For a typical image size, what is the estimate of the size of additional storage of Axiom-generated files? So … [William Wong], that’s a really good question about typical image size versus how big the case file is that’s created. So the MFDB or Magnet Forensics Database is based on not the size of the image but the amount of carved artifacts. So it actually really depends on the density of the data on the drive. We do reference a lot of items off of the regular image for the file system view, and where you really typically see an enlargement is if you’re creating a portable case external to Axiom to share with somebody else, and in that portable case you’re exporting out all of the videos and pictures, because then those videos and pictures will be stored in a case. So it really depends on how you’re using Axiom, what size the MFDB will.
That is true. [Daniel] brings up that a search warrant for a phone does not include cloud storage for the device, it’s a hundred per cent correct.

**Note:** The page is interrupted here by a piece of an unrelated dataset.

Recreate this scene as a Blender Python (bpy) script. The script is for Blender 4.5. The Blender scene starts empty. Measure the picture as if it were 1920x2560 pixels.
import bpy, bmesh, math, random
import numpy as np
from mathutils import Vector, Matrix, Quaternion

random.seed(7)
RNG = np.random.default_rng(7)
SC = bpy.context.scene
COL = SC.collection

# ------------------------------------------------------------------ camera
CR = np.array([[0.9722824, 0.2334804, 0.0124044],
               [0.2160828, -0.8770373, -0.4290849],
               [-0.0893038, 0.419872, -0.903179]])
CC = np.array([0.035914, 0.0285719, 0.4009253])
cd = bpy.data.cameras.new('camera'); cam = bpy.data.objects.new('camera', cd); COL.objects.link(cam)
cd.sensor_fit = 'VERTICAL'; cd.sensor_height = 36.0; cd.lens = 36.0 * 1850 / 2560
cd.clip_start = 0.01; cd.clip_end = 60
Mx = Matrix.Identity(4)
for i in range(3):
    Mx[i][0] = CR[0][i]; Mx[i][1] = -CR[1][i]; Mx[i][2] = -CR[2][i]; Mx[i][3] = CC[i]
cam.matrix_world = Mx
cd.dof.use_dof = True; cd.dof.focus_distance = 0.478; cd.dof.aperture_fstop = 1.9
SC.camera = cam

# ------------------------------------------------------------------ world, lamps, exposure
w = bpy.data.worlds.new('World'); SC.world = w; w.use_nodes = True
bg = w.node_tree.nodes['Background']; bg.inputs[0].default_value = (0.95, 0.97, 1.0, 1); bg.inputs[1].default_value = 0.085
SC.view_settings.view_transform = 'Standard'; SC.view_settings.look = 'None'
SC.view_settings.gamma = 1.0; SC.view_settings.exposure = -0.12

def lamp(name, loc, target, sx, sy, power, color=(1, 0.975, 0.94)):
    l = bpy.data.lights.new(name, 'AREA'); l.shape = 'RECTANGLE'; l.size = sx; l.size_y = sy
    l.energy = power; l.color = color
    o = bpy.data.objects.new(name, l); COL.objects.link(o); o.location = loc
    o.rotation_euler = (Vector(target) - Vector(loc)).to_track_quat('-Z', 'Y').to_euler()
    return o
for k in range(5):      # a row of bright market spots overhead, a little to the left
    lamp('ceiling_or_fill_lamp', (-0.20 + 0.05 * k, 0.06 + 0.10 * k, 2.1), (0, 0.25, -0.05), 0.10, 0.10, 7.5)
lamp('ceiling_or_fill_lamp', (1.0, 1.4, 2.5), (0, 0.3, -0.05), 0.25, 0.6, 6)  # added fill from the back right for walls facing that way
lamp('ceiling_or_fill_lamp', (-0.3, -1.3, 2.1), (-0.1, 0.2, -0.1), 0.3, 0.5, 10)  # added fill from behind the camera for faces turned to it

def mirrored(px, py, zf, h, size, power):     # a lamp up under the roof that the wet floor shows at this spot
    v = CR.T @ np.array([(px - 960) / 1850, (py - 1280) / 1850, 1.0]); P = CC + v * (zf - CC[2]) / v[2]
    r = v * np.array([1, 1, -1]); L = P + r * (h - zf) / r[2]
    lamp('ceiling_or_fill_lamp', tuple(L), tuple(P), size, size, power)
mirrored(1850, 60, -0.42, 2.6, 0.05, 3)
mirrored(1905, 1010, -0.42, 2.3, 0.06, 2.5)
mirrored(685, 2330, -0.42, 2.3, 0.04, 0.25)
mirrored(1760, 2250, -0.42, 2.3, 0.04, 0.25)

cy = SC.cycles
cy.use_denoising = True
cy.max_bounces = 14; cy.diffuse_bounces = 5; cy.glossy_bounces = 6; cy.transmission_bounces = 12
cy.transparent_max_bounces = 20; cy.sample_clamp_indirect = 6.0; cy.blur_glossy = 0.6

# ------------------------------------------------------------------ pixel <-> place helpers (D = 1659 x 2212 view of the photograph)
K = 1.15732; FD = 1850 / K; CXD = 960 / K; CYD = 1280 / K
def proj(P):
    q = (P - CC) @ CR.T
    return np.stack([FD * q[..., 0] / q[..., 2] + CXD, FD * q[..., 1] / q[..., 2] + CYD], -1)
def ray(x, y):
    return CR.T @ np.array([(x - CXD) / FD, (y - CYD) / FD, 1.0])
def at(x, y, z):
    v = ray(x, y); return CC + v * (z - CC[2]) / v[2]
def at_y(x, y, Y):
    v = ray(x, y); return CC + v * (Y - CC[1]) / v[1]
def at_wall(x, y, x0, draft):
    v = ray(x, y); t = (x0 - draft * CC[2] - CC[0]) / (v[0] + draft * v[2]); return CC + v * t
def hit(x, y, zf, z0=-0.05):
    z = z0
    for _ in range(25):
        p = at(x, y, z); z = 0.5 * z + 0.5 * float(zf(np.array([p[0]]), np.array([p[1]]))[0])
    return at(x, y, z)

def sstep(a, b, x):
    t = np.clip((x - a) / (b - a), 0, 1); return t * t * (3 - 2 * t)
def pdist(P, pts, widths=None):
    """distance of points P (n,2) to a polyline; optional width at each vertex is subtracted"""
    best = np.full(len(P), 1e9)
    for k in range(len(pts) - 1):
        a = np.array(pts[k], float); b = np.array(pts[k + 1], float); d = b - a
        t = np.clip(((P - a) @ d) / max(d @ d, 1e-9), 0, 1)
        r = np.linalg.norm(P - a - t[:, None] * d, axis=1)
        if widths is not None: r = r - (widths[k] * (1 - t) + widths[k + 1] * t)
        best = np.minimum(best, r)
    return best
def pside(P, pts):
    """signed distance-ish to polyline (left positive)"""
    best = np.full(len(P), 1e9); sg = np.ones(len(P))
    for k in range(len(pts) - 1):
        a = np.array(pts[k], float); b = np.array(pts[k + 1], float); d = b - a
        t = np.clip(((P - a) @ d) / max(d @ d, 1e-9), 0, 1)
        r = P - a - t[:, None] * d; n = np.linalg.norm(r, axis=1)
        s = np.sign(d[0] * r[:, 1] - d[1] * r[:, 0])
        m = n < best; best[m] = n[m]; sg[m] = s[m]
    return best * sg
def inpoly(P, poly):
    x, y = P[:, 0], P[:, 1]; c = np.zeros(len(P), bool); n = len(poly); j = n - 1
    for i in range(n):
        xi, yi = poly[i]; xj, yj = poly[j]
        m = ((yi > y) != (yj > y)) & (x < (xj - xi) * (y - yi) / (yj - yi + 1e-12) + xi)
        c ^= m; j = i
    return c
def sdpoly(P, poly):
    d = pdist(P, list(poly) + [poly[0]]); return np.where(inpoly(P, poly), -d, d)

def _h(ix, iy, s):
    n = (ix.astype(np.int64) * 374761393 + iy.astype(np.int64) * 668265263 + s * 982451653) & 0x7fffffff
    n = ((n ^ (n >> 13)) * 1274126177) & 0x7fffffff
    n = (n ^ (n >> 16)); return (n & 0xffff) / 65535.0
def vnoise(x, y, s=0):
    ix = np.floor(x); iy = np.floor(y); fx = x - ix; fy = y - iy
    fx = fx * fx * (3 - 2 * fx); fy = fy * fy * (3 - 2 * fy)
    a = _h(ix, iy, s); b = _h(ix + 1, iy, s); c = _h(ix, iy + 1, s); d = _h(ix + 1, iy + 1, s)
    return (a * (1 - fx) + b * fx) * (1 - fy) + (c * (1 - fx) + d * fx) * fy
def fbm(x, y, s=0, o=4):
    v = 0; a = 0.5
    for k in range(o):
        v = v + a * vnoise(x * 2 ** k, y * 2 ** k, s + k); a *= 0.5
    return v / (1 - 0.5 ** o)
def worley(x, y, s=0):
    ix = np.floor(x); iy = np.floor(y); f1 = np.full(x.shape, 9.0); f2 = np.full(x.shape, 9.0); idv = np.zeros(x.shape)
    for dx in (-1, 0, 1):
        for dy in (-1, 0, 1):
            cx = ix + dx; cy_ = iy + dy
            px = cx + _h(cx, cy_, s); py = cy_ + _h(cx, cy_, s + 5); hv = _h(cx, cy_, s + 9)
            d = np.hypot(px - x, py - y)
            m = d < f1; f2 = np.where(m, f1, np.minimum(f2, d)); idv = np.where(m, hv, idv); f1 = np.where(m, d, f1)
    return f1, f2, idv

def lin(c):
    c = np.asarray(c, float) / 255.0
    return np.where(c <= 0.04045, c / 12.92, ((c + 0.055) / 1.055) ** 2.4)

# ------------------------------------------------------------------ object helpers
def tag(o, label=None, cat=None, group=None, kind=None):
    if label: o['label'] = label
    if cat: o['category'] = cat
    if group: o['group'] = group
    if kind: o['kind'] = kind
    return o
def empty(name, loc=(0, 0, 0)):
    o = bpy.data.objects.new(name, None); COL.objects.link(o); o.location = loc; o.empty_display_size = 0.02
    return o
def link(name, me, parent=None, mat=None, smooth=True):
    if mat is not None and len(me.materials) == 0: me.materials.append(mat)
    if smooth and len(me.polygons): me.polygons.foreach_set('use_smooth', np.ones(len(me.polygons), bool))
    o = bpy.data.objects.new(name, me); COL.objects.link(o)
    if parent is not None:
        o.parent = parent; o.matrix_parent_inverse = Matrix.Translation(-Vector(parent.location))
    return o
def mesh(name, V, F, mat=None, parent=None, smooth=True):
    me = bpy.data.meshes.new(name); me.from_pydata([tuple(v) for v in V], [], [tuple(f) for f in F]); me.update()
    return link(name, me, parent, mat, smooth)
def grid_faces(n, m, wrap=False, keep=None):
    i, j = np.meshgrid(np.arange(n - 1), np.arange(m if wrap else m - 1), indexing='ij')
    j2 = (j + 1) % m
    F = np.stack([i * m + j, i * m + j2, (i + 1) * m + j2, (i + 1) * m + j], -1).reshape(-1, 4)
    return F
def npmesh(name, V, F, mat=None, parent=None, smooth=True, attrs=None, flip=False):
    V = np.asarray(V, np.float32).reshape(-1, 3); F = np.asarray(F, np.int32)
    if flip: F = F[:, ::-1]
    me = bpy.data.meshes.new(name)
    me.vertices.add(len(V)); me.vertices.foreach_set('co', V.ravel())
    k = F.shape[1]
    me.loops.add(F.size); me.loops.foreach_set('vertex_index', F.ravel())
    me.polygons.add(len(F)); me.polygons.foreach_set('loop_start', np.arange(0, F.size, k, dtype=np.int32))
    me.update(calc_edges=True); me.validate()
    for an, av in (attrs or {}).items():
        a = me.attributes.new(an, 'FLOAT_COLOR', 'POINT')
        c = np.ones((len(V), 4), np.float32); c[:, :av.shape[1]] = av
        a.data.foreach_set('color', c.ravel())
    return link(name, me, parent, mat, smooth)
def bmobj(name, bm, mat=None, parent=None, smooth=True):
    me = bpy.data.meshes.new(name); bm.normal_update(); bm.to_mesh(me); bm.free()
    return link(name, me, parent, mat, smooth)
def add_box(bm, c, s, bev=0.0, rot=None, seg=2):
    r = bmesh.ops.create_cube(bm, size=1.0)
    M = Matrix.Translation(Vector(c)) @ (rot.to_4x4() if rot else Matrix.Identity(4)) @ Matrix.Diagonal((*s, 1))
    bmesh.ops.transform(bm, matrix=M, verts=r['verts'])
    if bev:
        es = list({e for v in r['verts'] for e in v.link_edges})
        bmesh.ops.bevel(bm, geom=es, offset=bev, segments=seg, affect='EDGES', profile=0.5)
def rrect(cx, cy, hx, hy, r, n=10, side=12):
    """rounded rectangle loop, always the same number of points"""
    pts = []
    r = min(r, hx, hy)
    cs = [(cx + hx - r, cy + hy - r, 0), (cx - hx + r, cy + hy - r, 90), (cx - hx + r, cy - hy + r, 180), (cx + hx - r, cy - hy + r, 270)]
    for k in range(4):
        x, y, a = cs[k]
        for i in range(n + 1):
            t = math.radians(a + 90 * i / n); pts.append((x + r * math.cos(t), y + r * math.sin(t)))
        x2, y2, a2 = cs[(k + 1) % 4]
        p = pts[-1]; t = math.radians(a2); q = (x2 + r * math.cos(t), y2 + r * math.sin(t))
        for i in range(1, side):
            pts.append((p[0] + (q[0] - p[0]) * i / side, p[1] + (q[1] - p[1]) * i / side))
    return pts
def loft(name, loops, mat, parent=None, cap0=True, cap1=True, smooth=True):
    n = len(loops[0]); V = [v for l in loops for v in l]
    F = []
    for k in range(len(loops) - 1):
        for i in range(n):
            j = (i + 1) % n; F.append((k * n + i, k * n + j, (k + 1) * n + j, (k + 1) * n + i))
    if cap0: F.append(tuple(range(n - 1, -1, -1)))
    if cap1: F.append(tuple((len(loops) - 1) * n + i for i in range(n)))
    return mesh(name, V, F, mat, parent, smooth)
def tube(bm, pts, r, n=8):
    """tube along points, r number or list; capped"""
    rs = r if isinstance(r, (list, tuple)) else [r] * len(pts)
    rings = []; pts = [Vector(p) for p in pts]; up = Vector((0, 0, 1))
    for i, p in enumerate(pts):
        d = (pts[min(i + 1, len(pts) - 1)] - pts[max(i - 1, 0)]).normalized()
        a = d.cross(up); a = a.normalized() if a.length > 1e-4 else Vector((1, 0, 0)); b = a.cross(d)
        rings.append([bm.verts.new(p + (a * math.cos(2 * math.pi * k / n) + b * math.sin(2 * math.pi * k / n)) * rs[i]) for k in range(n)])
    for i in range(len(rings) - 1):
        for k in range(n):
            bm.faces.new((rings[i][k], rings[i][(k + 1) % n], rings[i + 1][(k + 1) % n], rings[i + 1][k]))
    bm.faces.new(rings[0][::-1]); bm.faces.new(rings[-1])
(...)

You want to make sure that you are asking for cloud data in your warrants.
Are there any additions to the reporting options that allow for the new connections feature. Great question, David. Right now, you can print out the graph itself by right-clicking on the graph. However, we are working in the future to incorporate it specifically in the reporting.
There’s a correlation between different items of evidence, is it automatic. Yes, it is. Because we’re basing it on those relationships of the actual attributes being the same, and the correlation between.
Does the connections deduplicate files [45:59] number of times the same file appears? You will actually get a separate instance in the right-hand pane, in the Details pane, for each instance of the file as it exists, depending on how you process your case. So if you process your case to dedupe, you won’t have those duplicates; if you didn’t process your case to dedupe, you will.
Can you … is there any restrictions for the number of cases that could be ingested into the software? Very good question, Abhinav. So yes, there is. [Our backend] is a SQLite database that’s doing all this correlation. So this is not for cross-collection analysis. I would not put petabytes of data and attempt to try to run that with connections. It will not work. I typically try to keep under 4 TB of images in a case.
I’m going to make sure … please, I will send you this case, I want you to … with the case file that’s already built, go ahead and try to build it with this case. I want to see if there’s any issues with that.
Does it require an internet connection to run? No, this does not require an internet connection to run. You can run this entirely on a standalone system.
Files download directly on to some external device or destination of files changed after downloading, and there’s no cloud service active on the system, then what effect would be on the information? So, if I’m reading the question correctly, Abhinav, you’re saying that you’ve … I’m not sure if you’re asking if the cloud image is done to an external device or if you’re asking if on a case you have data that was downloaded to an external device, and the destination file was changed after downloading … you would probably still have some artifacts. For example, if it was an internet download, you’d probably have that in a cache, possibly. You may have some link files to the external device where it was. You may have some operating system artifacts that may also cue into the fact that that file existed. If the file was changed after downloading, you’ll have a difference in hash value but you may have the same name, and you will be able to follow that path based on the name. [I’ve potentially shown you that.]
If I heard you right, you can’t run … [pauses] Is there a limit to terabytes [48:54]? Okay, George, I’m going to ask you to … you can absolutely … I’m actually not clear on the question. If you can’t run … so you can run a cloud case on anything that you have legal authority to pull stuff from the crowd. So that’s 100 per cent, George, just based on your legal authority. If you have legal authority and you have the cloud module for Axiom, you can pull that data. It’s not limited to the type of case, it’s just your personal authority.
Is there a limit to the terabytes on connecting before it stops working? It’s limited based on the number of artifacts at the expense of the SQLite database. And just to be clear, when I’m talking about the cloud, I’m talk about cloud acquisition with Axiom, not any parts of your data being stored on a cloud from a case perspective. We’re not doing any kind of cloud storage for your cases – just making sure I’m clear about that.
So the 6 GB case – I can tell you exactly how long it took connections to run through the 6 GB case. It took 36 minutes, because I did it recently. So it took 36 minutes. I actually did it live. It’s going to depend on your hardware. So I did it live on a customer’s machine. I ran that case on Thursday. I actually have no idea what the specifications on the hardware on the machine was, because I was in their lab and their environment, and they had downloaded the case, and we just ran it, and it took 35 minutes.
In Axiom processing, during the case setup, there’s a Scan Information section. What’s that? Great question, Chris. The Scan Information section allows you … in Axiom you can actually reprocess or post-process [out] a piece of evidence [at] a new evidence [50:57], and that would be a second or third scan. So we allow you to put information in there just for your case file.
How much storage could that take up? Well, you might check offline. I’ll go ahead and just pull up the case file, and I’ll let you know in a second email how big the case file was, the MSDB case for that 6 GB image. That’s easy, I can do that right after this call.
Are there any other questions?
Well, thank you. I’d like to thank everyone for joining and taking time to join the call. Especially because there were a couple of questions regarding search warrants and cloud. I would like to mention that we have a white paper coming out this week, called ’12 Tips for Presenting Evidence in Court’, that might be useful to those of you who have asked. And I really hope that you find some value in automating things that we all do everyday as part of our cases. So thank you very much. Have a great day.